Center of Excellence in Southeast Asian Linguistics

Typologizing sesquisyllabicity: The role of structural analysis in the study of linguistic diversity in Mainland Southeast Asia

ChulaSEAL author(s):
APA: Pittayaporn, Pittayawat. (2015). Typologizing sesquisyllabicity: the role of structural analysis in the study of linguistic diversity in Mainland Southeast Asia. Mainland Southeast Asian Languages, 500-528. Berlin: De Gruyter.
DOI:

Abstract

Mainland Southeast Asia (MSEA), roughly comprising Laos, Vietnam, Cambodia, Thailand, Myanmar, northeast India, southern China, and peninsular Malaysia, has long been recognized as a linguistic area.
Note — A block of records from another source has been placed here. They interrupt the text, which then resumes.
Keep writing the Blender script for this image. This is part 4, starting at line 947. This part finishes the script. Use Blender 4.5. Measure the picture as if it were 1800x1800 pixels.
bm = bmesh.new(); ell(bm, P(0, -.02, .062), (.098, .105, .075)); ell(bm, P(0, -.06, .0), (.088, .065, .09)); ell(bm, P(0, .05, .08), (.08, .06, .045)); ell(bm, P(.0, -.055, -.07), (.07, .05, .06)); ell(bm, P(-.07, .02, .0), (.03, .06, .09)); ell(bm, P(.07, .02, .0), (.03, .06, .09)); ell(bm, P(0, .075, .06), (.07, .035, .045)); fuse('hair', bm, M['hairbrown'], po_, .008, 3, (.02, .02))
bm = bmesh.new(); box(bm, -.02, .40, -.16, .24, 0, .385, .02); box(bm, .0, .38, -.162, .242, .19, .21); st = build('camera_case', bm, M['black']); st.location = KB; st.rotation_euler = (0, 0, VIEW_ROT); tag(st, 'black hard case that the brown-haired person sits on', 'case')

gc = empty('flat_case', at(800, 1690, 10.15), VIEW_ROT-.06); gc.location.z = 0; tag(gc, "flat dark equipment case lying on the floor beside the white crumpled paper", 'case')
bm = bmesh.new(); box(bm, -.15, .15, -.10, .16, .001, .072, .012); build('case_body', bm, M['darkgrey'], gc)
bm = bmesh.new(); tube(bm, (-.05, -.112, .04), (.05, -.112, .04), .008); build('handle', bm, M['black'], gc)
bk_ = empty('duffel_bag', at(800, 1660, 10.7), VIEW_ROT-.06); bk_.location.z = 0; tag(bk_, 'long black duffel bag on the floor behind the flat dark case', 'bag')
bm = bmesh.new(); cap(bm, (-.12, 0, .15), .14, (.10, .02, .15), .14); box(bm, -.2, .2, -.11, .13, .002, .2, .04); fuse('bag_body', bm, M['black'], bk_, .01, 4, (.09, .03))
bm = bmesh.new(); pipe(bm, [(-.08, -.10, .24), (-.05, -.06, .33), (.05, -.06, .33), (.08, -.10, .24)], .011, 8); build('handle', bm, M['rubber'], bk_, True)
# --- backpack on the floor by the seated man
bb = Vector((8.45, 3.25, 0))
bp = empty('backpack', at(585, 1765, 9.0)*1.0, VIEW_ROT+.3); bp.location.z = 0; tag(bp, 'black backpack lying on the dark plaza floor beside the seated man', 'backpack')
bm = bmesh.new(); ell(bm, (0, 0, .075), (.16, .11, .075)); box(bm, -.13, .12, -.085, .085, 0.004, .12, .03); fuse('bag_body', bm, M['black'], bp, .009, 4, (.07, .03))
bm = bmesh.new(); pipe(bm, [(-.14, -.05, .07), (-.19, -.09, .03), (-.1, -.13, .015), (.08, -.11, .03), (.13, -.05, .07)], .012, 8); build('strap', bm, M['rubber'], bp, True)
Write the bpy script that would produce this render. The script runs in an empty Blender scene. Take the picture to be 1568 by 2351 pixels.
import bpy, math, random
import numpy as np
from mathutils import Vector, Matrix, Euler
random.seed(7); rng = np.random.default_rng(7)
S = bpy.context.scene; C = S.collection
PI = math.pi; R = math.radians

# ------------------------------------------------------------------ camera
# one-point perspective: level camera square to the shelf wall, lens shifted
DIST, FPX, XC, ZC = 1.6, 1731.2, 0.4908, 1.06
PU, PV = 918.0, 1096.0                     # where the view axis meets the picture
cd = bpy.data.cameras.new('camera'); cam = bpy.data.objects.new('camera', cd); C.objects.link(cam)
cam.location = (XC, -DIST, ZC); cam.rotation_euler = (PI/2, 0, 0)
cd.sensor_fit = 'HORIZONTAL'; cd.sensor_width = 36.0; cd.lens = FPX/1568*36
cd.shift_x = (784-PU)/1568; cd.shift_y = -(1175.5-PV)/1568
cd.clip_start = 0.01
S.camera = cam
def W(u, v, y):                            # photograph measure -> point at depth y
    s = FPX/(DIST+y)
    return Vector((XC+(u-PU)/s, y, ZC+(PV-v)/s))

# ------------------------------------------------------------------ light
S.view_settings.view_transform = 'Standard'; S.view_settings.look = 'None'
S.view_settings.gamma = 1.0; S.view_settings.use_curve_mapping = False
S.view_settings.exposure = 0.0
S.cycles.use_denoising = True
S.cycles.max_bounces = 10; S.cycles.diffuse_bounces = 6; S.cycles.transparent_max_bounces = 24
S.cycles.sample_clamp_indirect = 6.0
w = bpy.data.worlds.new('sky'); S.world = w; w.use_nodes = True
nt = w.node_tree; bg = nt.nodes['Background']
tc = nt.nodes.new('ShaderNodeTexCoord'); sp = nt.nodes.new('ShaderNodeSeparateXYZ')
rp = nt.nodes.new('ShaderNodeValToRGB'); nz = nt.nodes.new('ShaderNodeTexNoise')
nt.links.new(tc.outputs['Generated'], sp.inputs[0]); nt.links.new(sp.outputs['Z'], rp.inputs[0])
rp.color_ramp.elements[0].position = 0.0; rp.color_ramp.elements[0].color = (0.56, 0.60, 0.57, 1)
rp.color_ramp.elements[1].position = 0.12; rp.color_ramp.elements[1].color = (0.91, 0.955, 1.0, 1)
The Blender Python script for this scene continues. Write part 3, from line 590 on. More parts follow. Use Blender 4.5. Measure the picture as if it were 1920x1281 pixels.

In terms of linguistic diversity, it is an area with high phylogenetic diversity but very low structural diversity (Enfield 2011). With respect to phonology, structural traits often cited as common across language families include complex vowel systems, a restricted set of final consonants, contrastive tones and registers, among others (Comrie 2007; Enfield 2011; Matisoff 2001). Despite the tremendous amount of fieldwork that has been carried out, the areality of these traits is still poorly understood.

A pertinent example is sesquisyllabicity. The type of prosodic words commonly known in the literature on MSEA today as sesquisyllables have been recognized as deserving special attention at least since the 1950s.